Thursday, October 15, 2009

Old Tapes


Things you learn early tend to stay with you. Not that you can't unlearn them, it just seems that old tapes are harder to erase once they've played a few thousand times in your head ...

I am an ex-hippie, a thing I've copped to here a time or eighteen. We were, to the straight world around us back in the day, doing stuff that was illegal, immoral, and bad for our hearing -- drugs, sex, and rock 'n' roll.

Ah, the good old days ...

Except that there was a drawback nobody talks about much. As a weekend-hippie -- in that I had the attitudes but not the hardcore look, since I always had some kind of real job -- I lived in two worlds. And since I couldn't reveal my secret identity as someone in the clutches of Reefer Madness to those in the straight world, I -- and a lot of others -- learned a kind of applied schizophrenia. (You just didn't tell the folks at work about getting stoned and heading for the 7-Eleven for munchies, nor about tripping on Saturday night and all the pretty colors and expanded mind stuff, as that would a) get you fired and b) ratted out to the law.)
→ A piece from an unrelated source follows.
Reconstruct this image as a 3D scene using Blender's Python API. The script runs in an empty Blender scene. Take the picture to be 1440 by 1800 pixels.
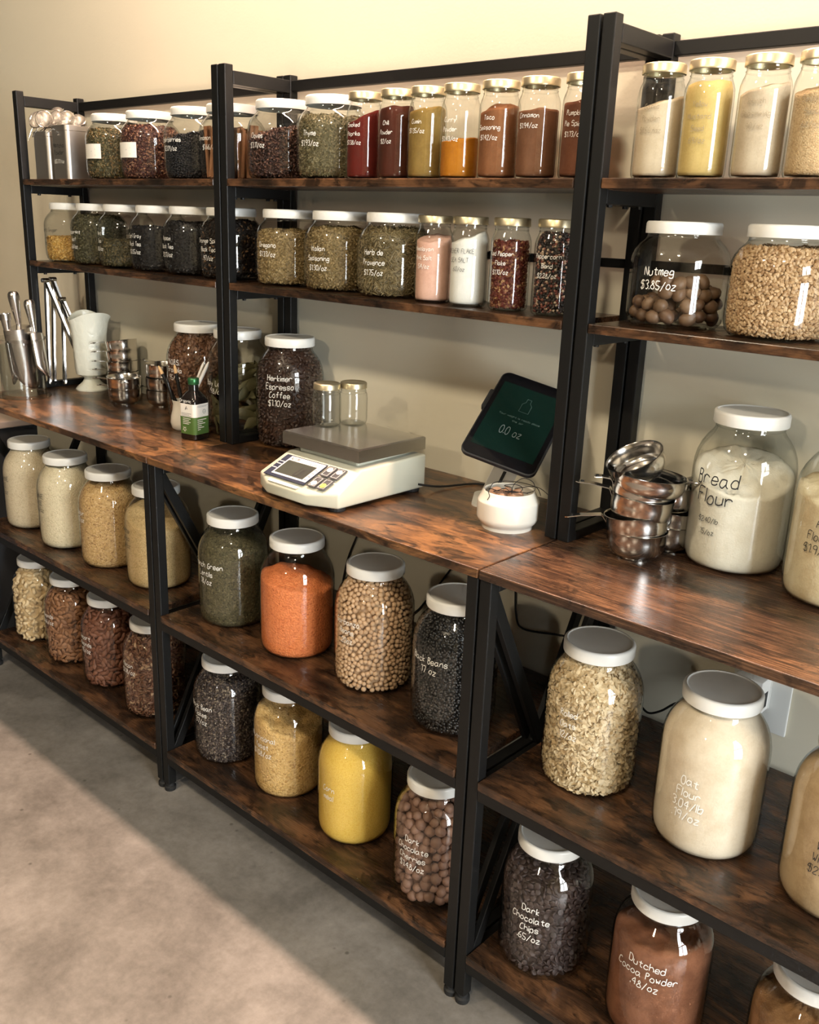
import bpy, bmesh, math, random
import numpy as np
from mathutils import Vector, Matrix, Euler
random.seed(7); RNG = np.random.default_rng(11)
PI = math.pi
S = bpy.context.scene
COL = S.collection

# ------------------------------------------------------------------ camera
CAM = Vector((1.6996, -1.4465, 1.3113)); YAW, PITCH, ROLL, FPX = 0.7296, -0.3015, 0.0384, 1638.25
fwd = Vector((-math.sin(YAW)*math.cos(PITCH), math.cos(YAW)*math.cos(PITCH), math.sin(PITCH)))
rgt = Vector((math.cos(YAW), math.sin(YAW), 0)); upv = rgt.cross(fwd)
r2 = rgt*math.cos(ROLL)+upv*math.sin(ROLL); u2 = -rgt*math.sin(ROLL)+upv*math.cos(ROLL)
cd = bpy.data.cameras.new('camera'); cam = bpy.data.objects.new('camera', cd); COL.objects.link(cam)
cam.matrix_world = Matrix(((r2.x, u2.x, -fwd.x, CAM.x), (r2.y, u2.y, -fwd.y, CAM.y), (r2.z, u2.z, -fwd.z, CAM.z), (0, 0, 0, 1)))
cd.sensor_fit = 'HORIZONTAL'; cd.sensor_width = 36; cd.lens = FPX/1440*36; cd.clip_start = .02
S.camera = cam
# ------------------------------------------------------------------ world, lights, exposure
w = bpy.data.worlds.new('world'); S.world = w; w.use_nodes = True
w.node_tree.nodes['Background'].inputs[0].default_value = (.86, .82, .74, 1)
w.node_tree.nodes['Background'].inputs[1].default_value = .018
def lamp(name, kind, loc, power, col, size=.05, rot=None, sy=None):
    d = bpy.data.lights.new(name, kind); o = bpy.data.objects.new(name, d); COL.objects.link(o)
    o.location = loc; d.energy = power; d.color = col
    if kind == 'AREA':
        d.shape = 'RECTANGLE'; d.size = size; d.size_y = sy or size
    elif kind == 'SPOT':
        d.shadow_soft_size = size; d.spot_size = math.radians(150); d.spot_blend = .6
    else: d.shadow_soft_size = size
    if rot: o.rotation_euler = rot
    return o
WARM = (1, .74, .52)
# a linear ceiling lamp running along the wall above the shelves
lamp('linear_ceiling_light', 'AREA', (1.20, -.093, 2.60), 66, (1, .70, .545), 3.5, None, .055)
# ceiling lamps further into the room
for x, y, p in ((.15, -1.95, 38), (1.75, -1.95, 40), (1.1, -4.3, 48)):
    lamp('ceiling_light', 'POINT', (x, y, 2.65), p, (1, .84, .62), .10)
# shop window on the right, panes of daylight
for yy in (-1.05, -1.60):
    for zz in (.80, 1.85):
        lamp('window_daylight', 'AREA', (4.1, yy, zz), 20, (.90, .96, 1), .95, (0, PI/2, 0), .48)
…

Somewhere in the Sixties, I heard a piece of advice about this: In such circumstances, you need to behave as if you are a spy in a foreign country. Your private life is way different than your public life, and you need to keep the former behind closed and locked doors, with the blinds slatted shut. Don't tell the kids, either. What they don't know, they can't accidentally reveal at Show and Tell: "Here's my daddy's hash pipe he carved from a deer antler ..."

It's an uncomfortable way to live, always looking over your shoulder and worried. At any second, somebody could arrest you. If you got pulled over for a busted tail light and your car reeked of maryjane? You were off to the hoosegow.

In Louisiana, a bastion of conservatism, getting caught with a joint was worth serious jail time. Not as bad as Texas, where you might get eight hundred years for a doobie -- I'm not kidding here -- but bad enough.

So, a pattern was set and it became reflexive. Don't say nothin' to nobody unless they are part of your tribe, and even then, keep your voice down.

People grow up, change, move on. Dope for me was a dead-end. Can't work on it. Can't work out doing it -- leastways I couldn't. And when you get to the place where you aren't expanding your mind and getting new insights, but just getting stoned? Time to leave it behind. (And some stuff, you don't want to look at -- meth, crack, smack, coke, because the only thing you'll learn going down those roads is a shortcut to hell.)

Thing was, even after I left the far-out-groovy-turn-on-tune-in-drop-out-party -- (I turned off, tuned out, dropped back in) -- the day-to-day mindset had been established. For years, I never spoke of my adventures to anybody who hadn't shared those ways. I was still a hippie living among the straights, insofar as how I looked at life, and it was hard to break those old habits.

A piece of advice -- and while you can take it for what it costs, it is valuable: The closer your public persona is to who you really are? The more relaxed and happier you'll be. Fortunately, the statutes of limitations have run out on deeds I did in the good old days; and since I have become a more or less upstanding citizen -- I don't even drive past one beer -- I don't have to worry about keeping a secret identity. It is a great relief.

It makes life a lot simpler. And safer, too.

1 comment:

VC said...

I lived this scenario for years. In fact I still do to an extent. You cannot let your peers in the corporate world know about that acid trip at the zoo or it impacts your credibility.

I remember having a stoner 'mentor' who carefully guided me through the minefield that was stonerhood. In fact I can point to several occasions when the voice of an advanced stoner help me avoid embaraqssment/arrest.

I was shocked when I saw the next generation of dopers wearing bandannas and tshirts with pot leaves emblazoned. It was anathema to me. Why would you advertise?

I asked a couple of the young folks about it and they were of a mind that it was no big deal and more socially acceptable. None of these folks had a rich father to support them throughout their lives so I disagreed. I explained that once you get the doper 'taint' it follows you through life. They in turn disagreed.

I equate the 'reputation' with a tattoo on your neck. You had better have your future fully mapped to include the tattoo in your future employment plans.

There's nothing like a tattoo of pot leaf on your neck to create awkward moments in job interviews.

The Black Belt is only achieved once you learn to abstain.